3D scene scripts
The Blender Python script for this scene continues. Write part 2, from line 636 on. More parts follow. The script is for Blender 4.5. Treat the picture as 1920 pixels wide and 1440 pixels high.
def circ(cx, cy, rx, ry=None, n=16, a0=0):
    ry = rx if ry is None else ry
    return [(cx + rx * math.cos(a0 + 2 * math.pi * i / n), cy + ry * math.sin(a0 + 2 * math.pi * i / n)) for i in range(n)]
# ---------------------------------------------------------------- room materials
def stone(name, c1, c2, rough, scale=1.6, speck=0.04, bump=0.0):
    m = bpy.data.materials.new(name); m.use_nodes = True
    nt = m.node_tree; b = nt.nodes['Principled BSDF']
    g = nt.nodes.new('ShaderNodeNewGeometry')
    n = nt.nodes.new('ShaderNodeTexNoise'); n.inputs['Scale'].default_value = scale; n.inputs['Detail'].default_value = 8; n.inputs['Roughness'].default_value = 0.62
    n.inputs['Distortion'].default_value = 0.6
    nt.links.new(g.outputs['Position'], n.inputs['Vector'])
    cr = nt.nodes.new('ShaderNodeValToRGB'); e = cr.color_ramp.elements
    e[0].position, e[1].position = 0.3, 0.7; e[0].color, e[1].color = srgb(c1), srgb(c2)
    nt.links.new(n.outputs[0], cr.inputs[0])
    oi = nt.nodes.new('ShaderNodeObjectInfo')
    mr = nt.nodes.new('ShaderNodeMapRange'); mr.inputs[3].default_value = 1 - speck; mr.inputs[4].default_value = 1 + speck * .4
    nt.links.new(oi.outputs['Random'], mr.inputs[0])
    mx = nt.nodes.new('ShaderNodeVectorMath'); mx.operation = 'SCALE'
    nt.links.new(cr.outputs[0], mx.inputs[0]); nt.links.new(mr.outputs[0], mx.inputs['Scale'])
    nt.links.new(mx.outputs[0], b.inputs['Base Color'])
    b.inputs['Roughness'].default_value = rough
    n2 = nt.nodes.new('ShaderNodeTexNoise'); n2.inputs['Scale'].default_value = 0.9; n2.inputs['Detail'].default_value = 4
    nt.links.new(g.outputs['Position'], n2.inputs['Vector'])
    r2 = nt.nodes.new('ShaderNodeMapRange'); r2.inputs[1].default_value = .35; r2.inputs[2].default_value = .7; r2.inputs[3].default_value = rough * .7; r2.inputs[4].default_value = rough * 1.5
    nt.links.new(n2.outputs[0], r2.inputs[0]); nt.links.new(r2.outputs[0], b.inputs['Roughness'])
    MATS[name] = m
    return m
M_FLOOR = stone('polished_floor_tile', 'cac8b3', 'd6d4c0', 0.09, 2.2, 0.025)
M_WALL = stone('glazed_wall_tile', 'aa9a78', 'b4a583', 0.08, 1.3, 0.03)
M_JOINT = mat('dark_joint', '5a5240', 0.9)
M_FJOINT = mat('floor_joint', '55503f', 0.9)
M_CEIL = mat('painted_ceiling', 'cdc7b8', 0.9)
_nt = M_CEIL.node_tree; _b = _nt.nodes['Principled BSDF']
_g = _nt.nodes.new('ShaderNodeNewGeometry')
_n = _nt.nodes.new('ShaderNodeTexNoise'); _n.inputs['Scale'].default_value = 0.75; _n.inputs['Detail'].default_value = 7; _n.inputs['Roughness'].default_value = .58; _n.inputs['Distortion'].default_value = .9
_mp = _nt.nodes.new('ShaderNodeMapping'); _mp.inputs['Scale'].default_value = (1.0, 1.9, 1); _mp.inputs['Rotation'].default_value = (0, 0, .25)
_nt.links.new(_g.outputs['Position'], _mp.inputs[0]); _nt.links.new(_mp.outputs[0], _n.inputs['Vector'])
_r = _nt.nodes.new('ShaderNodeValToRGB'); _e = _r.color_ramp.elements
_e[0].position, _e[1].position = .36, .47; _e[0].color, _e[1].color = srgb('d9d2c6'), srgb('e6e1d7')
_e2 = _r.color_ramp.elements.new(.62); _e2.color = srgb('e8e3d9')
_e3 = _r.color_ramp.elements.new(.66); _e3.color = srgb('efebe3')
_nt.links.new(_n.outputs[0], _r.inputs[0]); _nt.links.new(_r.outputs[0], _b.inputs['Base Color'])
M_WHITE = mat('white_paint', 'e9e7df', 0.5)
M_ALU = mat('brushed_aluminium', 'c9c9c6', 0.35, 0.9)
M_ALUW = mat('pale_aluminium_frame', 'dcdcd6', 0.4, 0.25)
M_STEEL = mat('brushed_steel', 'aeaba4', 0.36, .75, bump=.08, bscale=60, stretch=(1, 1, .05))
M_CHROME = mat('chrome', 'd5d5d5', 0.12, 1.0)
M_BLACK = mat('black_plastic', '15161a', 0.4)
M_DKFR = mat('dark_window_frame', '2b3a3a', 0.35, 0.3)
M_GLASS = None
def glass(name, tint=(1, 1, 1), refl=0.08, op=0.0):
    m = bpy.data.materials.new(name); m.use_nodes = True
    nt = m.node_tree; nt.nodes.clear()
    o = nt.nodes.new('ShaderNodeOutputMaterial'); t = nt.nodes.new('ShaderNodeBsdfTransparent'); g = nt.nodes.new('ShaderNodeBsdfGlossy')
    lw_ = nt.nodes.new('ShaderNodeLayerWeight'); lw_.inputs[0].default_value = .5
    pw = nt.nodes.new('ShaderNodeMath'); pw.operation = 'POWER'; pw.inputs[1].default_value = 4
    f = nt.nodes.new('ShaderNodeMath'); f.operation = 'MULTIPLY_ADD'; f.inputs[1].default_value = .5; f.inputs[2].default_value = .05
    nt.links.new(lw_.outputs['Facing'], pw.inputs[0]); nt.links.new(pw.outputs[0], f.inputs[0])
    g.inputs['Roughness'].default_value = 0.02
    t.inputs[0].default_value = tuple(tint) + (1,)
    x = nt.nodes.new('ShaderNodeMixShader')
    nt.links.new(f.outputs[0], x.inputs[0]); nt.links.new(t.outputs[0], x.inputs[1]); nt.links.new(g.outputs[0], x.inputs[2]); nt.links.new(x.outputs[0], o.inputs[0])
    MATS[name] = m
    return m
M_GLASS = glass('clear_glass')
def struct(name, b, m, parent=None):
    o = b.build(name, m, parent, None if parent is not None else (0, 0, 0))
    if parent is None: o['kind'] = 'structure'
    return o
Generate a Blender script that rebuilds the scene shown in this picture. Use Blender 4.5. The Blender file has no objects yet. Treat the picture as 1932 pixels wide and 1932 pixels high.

WHAT YOU SHOULD DO: Copy every record exactly, with nothing added or dropped.

RESULT FOR THIS EXERCISE:
The Blender Python script for this scene continues. Write part 2, from line 636 on. More parts follow. The script is for Blender 4.5. Treat the picture as 1920 pixels wide and 1440 pixels high.
def circ(cx, cy, rx, ry=None, n=16, a0=0):
    ry = rx if ry is None else ry
    return [(cx + rx * math.cos(a0 + 2 * math.pi * i / n), cy + ry * math.sin(a0 + 2 * math.pi * i / n)) for i in range(n)]
# ---------------------------------------------------------------- room materials
def stone(name, c1, c2, rough, scale=1.6, speck=0.04, bump=0.0):
    m = bpy.data.materials.new(name); m.use_nodes = True
    nt = m.node_tree; b = nt.nodes['Principled BSDF']
    g = nt.nodes.new('ShaderNodeNewGeometry')
    n = nt.nodes.new('ShaderNodeTexNoise'); n.inputs['Scale'].default_value = scale; n.inputs['Detail'].default_value = 8; n.inputs['Roughness'].default_value = 0.62
    n.inputs['Distortion'].default_value = 0.6
    nt.links.new(g.outputs['Position'], n.inputs['Vector'])
    cr = nt.nodes.new('ShaderNodeValToRGB'); e = cr.color_ramp.elements
    e[0].position, e[1].position = 0.3, 0.7; e[0].color, e[1].color = srgb(c1), srgb(c2)
    nt.links.new(n.outputs[0], cr.inputs[0])
    oi = nt.nodes.new('ShaderNodeObjectInfo')
    mr = nt.nodes.new('ShaderNodeMapRange'); mr.inputs[3].default_value = 1 - speck; mr.inputs[4].default_value = 1 + speck * .4
    nt.links.new(oi.outputs['Random'], mr.inputs[0])
    mx = nt.nodes.new('ShaderNodeVectorMath'); mx.operation = 'SCALE'
    nt.links.new(cr.outputs[0], mx.inputs[0]); nt.links.new(mr.outputs[0], mx.inputs['Scale'])
    nt.links.new(mx.outputs[0], b.inputs['Base Color'])
    b.inputs['Roughness'].default_value = rough
    n2 = nt.nodes.new('ShaderNodeTexNoise'); n2.inputs['Scale'].default_value = 0.9; n2.inputs['Detail'].default_value = 4
    nt.links.new(g.outputs['Position'], n2.inputs['Vector'])
    r2 = nt.nodes.new('ShaderNodeMapRange'); r2.inputs[1].default_value = .35; r2.inputs[2].default_value = .7; r2.inputs[3].default_value = rough * .7; r2.inputs[4].default_value = rough * 1.5
    nt.links.new(n2.outputs[0], r2.inputs[0]); nt.links.new(r2.outputs[0], b.inputs['Roughness'])
    MATS[name] = m
    return m
M_FLOOR = stone('polished_floor_tile', 'cac8b3', 'd6d4c0', 0.09, 2.2, 0.025)
M_WALL = stone('glazed_wall_tile', 'aa9a78', 'b4a583', 0.08, 1.3, 0.03)
M_JOINT = mat('dark_joint', '5a5240', 0.9)
M_FJOINT = mat('floor_joint', '55503f', 0.9)
M_CEIL = mat('painted_ceiling', 'cdc7b8', 0.9)
_nt = M_CEIL.node_tree; _b = _nt.nodes['Principled BSDF']
_g = _nt.nodes.new('ShaderNodeNewGeometry')
_n = _nt.nodes.new('ShaderNodeTexNoise'); _n.inputs['Scale'].default_value = 0.75; _n.inputs['Detail'].default_value = 7; _n.inputs['Roughness'].default_value = .58; _n.inputs['Distortion'].default_value = .9
_mp = _nt.nodes.new('ShaderNodeMapping'); _mp.inputs['Scale'].default_value = (1.0, 1.9, 1); _mp.inputs['Rotation'].default_value = (0, 0, .25)
_nt.links.new(_g.outputs['Position'], _mp.inputs[0]); _nt.links.new(_mp.outputs[0], _n.inputs['Vector'])
_r = _nt.nodes.new('ShaderNodeValToRGB'); _e = _r.color_ramp.elements
_e[0].position, _e[1].position = .36, .47; _e[0].color, _e[1].color = srgb('d9d2c6'), srgb('e6e1d7')
_e2 = _r.color_ramp.elements.new(.62); _e2.color = srgb('e8e3d9')
_e3 = _r.color_ramp.elements.new(.66); _e3.color = srgb('efebe3')
_nt.links.new(_n.outputs[0], _r.inputs[0]); _nt.links.new(_r.outputs[0], _b.inputs['Base Color'])
M_WHITE = mat('white_paint', 'e9e7df', 0.5)
M_ALU = mat('brushed_aluminium', 'c9c9c6', 0.35, 0.9)
M_ALUW = mat('pale_aluminium_frame', 'dcdcd6', 0.4, 0.25)
M_STEEL = mat('brushed_steel', 'aeaba4', 0.36, .75, bump=.08, bscale=60, stretch=(1, 1, .05))
M_CHROME = mat('chrome', 'd5d5d5', 0.12, 1.0)
M_BLACK = mat('black_plastic', '15161a', 0.4)
M_DKFR = mat('dark_window_frame', '2b3a3a', 0.35, 0.3)
M_GLASS = None
def glass(name, tint=(1, 1, 1), refl=0.08, op=0.0):
    m = bpy.data.materials.new(name); m.use_nodes = True
    nt = m.node_tree; nt.nodes.clear()
    o = nt.nodes.new('ShaderNodeOutputMaterial'); t = nt.nodes.new('ShaderNodeBsdfTransparent'); g = nt.nodes.new('ShaderNodeBsdfGlossy')
    lw_ = nt.nodes.new('ShaderNodeLayerWeight'); lw_.inputs[0].default_value = .5
    pw = nt.nodes.new('ShaderNodeMath'); pw.operation = 'POWER'; pw.inputs[1].default_value = 4
    f = nt.nodes.new('ShaderNodeMath'); f.operation = 'MULTIPLY_ADD'; f.inputs[1].default_value = .5; f.inputs[2].default_value = .05
    nt.links.new(lw_.outputs['Facing'], pw.inputs[0]); nt.links.new(pw.outputs[0], f.inputs[0])
    g.inputs['Roughness'].default_value = 0.02
    t.inputs[0].default_value = tuple(tint) + (1,)
    x = nt.nodes.new('ShaderNodeMixShader')
    nt.links.new(f.outputs[0], x.inputs[0]); nt.links.new(t.outputs[0], x.inputs[1]); nt.links.new(g.outputs[0], x.inputs[2]); nt.links.new(x.outputs[0], o.inputs[0])
    MATS[name] = m
    return m
M_GLASS = glass('clear_glass')
def struct(name, b, m, parent=None):
    o = b.build(name, m, parent, None if parent is not None else (0, 0, 0))
    if parent is None: o['kind'] = 'structure'
    return o
Generate a Blender script that rebuilds the scene shown in this picture. Use Blender 4.5. The Blender file has no objects yet. Treat the picture as 1932 pixels wide and 1932 pixels high.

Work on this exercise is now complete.